I'm writing to check with you to see if the latest arm-smmu.c driver in
v4.12-rc Linux for smmu-500 can support mapping that is only specific to
a particular physical address range while leave the rest still to be
handled by the client device. I believe this can already be supported by
the device tree binding of the generic IOMMU framework; however, it is
not clear to me whether or not the arm-smmu.c driver can support it.

To give you some background information:

We have a SoC that has PCIe root complex that has a build-in logic block
to forward MSI writes to ARM GICv3 ITS. Unfortunately, this logic block
has a HW bug that causes the MSI writes not parsed properly and can
potentially corrupt data in the internal FIFO. A workaround is to have
ARM MMU-500 takes care of all inbound transactions.
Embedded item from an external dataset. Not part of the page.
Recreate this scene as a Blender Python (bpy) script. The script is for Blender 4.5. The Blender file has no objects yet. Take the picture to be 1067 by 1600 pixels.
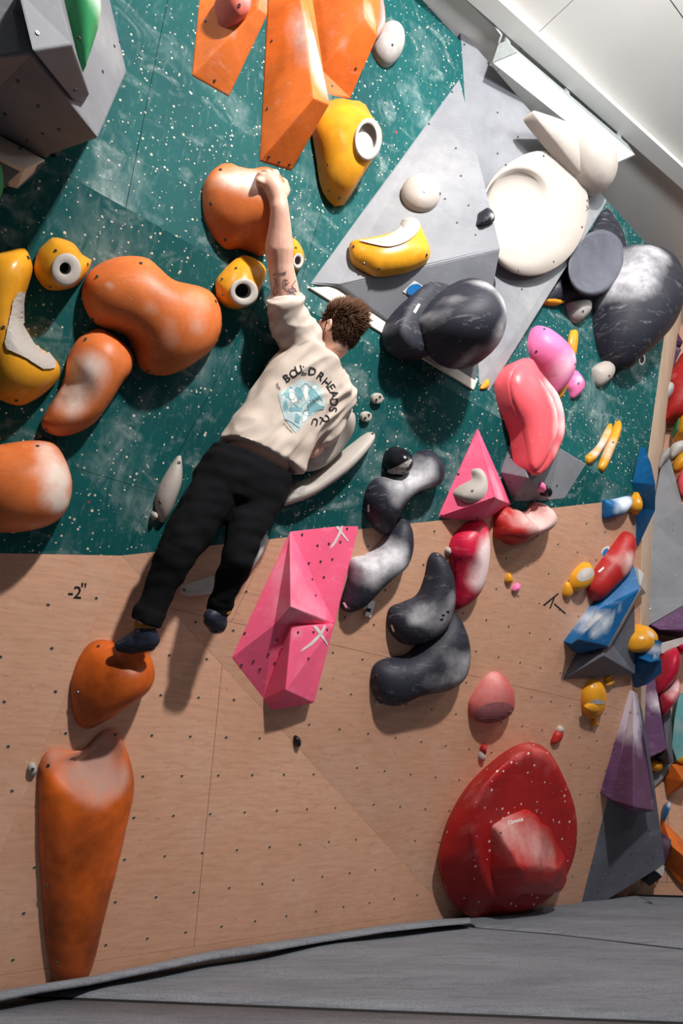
import bpy, bmesh, math, random
import numpy as np
from mathutils import Vector, Matrix
from mathutils.geometry import delaunay_2d_cdt
from mathutils.bvhtree import BVHTree
random.seed(7); rng = np.random.default_rng(7)
SC = bpy.context.scene; COL = SC.collection

# ------------------------------------------------------------------ camera, world, lamps, exposure
FPX, CX, CY, HOR = 1067.0, 533.5, 800.0, 1230.0
S = 1.2                      # overall scale of the survey (metres)
CAMH = 0.62 * S
PITCH = math.atan((HOR - CY) / FPX)
CAMP = Vector((0, 0, CAMH))
FWD = Vector((0, math.cos(PITCH), math.sin(PITCH))); UPV = Vector((0, -math.sin(PITCH), math.cos(PITCH))); RGT = Vector((1, 0, 0))
cam = bpy.data.cameras.new('camera'); camo = bpy.data.objects.new('camera', cam); COL.objects.link(camo)
cam.sensor_fit = 'VERTICAL'; cam.sensor_height = 36; cam.lens = 36 * FPX / 1600; cam.clip_start = .05
camo.location = CAMP; camo.rotation_euler = (math.pi / 2 + PITCH, 0, 0); SC.camera = camo
SC.view_settings.view_transform = 'Standard'; SC.view_settings.look = 'None'; SC.view_settings.gamma = 1
SC.view_settings.use_curve_mapping = False; SC.view_settings.exposure = 0.0
SC.cycles.use_denoising = True; SC.cycles.max_bounces = 6
CEIL = CAMH + 3.4 * S
w = bpy.data.worlds.new('world'); SC.world = w; w.use_nodes = True
w.node_tree.nodes['Background'].inputs[0].default_value = (.62, .72, .85, 1)
w.node_tree.nodes['Background'].inputs[1].default_value = 0.105
def area(name, loc, target, sx, sy, power, col=(1, .97, .93), spread=180):
    l = bpy.data.lights.new(name, 'AREA'); l.shape = 'RECTANGLE'; l.size = sx; l.size_y = sy; l.energy = power; l.color = col
    o = bpy.data.objects.new(name, l); COL.objects.link(o); o.location = loc
    l.spread = math.radians(spread)
    o.rotation_euler = (Vector(target) - Vector(loc)).to_track_quat('-Z', 'Y').to_euler(); return o
area('ceiling_panel_light', (1.95, -.9, CEIL - .12), (.2, 2.8, 2.9), .22, .22, 160, spread=112)
area('ceiling_panel_light', (-1.0, -.2, CEIL - .12), (-.3, 2.6, 2.6), .3, .6, 30)
area('ceiling_panel_light', (4.4, 2.2, CEIL - .12), (3.4, 5.2, 1.6), .35, .35, 30)
area('ceiling_panel_light', (4.5, .6, CEIL - 1.3), (4.2, 3.2, CEIL), 1.2, .5, 46, (.94, .98, 1))  # added light out of view, aimed upward to brighten the ceiling boards
area('added_uplight', (2.0, 1.2, CEIL - .8), (1.9, 2.9, CEIL), 1.4, .3, 34, (.94, .98, 1))  # another added light, unseen, lifts the ceiling strip near the wall top

# ------------------------------------------------------------------ survey: image point -> ray -> wall facet
def ray(x, y):
    x, y = float(x), float(y); return (x - CX) * RGT + FPX * FWD - (y - CY) * UPV
def zhit(x, y, z):
    d = ray(x, y); return CAMP + d * ((z - CAMH) / d.z)
def prj(p):
    d = p - CAMP; return (CX + FPX * d.dot(RGT) / d.dot(FWD), CY - FPX * d.dot(UPV) / d.dot(FWD))
class Plane:
    def __init__(s, a, b, c):
        n = (b - a).cross(c - a).normalized()
        if n.dot(CAMP - a) < 0: n = -n
        s.n, s.a = n, a.copy()
        s.u = Vector((0, 0, 1)).cross(n).normalized()          # level, to the right when facing the wall
        if s.u.x < 0: s.u = -s.u
        s.v = n.cross(s.u)
        if s.v.z < 0: s.v = -s.v
    def hit(s, x, y, h=0.0):
        h = float(h)
        d = ray(x, y); return CAMP + d * ((s.a - CAMP).dot(s.n) + h) * (1 / d.dot(s.n))
    def uv(s, p): q = p - s.a; return (q.dot(s.u), q.dot(s.v))
    def at(s, u, v, h=0.0):
        u, v, h = float(u), float(v), float(h); return s.a + s.u * u + s.v * v + s.n * h
B0 = zhit(-60, 1564.3, 0); K = zhit(710, 1435, 0); T = zhit(660, 0, CEIL)
main = Plane(zhit(0, 1555, 0), K, T)
mp = main.hit
Q = mp(190, 868, 0); L = mp(-120, 862, .09 * S); R1 = mp(1003, 778, .36 * S); M = mp(-160, 125, .13 * S)
right = Plane(Q, K, R1); R0 = right.hit(993, 1434)
low = Plane(Q, R1, M); L = low.hit(-120, 862)
R2 = mp(1051, 425, 0); up = Plane(M, R1, T); R2 = up.hit(1051, 425)
tri = Plane(Q, K, B0); E_ = tri.hit(0, 1340); E2 = tri.hit(-70, 1510); fl = Plane(Q, L, E_)
W0 = zhit(985, 1397, 0); W1 = zhit(1130, 1401, 0); wall2 = Plane(W0, W1, zhit(1048, 505, CEIL))
FAC = dict(main=main, right=right, low=low, up=up, tri=tri, fl=fl, wall2=wall2)
ZT = dict(A=(0, 0, 2.964), B=(280, 0, 2.808), C=(620, 0, 2.387), D=(0, 360, 2.808), E=(300, 240, 3.334), F=(180, 640, 2.425),
          G=(460, 300, 2.6675), I=(740, 300, 3.263), J=(540, 560, 2.6675), K=(860, 500, 4.0), L=(860, 820, 4.213), M=(860, 1060, 4.0),
          N=(500, 780, 2.6675), O=(340, 780, 3.811), P=(0, 980, 2.58), Q=(640, 1100, 2.4988), X=(0, 0, 1))
def zp(tag, pts):
    ox, oy, s = ZT[tag]; return [(ox + p[0] / s, oy + p[1] / s) + tuple(p[2:]) for p in pts]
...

I found that is
working after hooking up our PCIe root complex to MMU-500; however, even
with this optimized arm-smmu driver in v4.12, I'm still seeing a
significant Ethernet throughput drop in both the TX and RX directions.
The throughput drop is very significant at around 50% (but is already
much improved compared to other prior kernel versions at 70~90%).

One alternative is to only use MMU-500 for MSI writes towards
GITS_TRANSLATER register in the GICv3, i.e., if I can define a specific
region of physical address that I want MMU-500 to act on and leave the
rest of inbound transactions to be handled directly by our PCIe
controller, it can potentially work around the HW bug we have and at the
same time achieve optimal throughput.

Any feedback from you is greatly appreciated!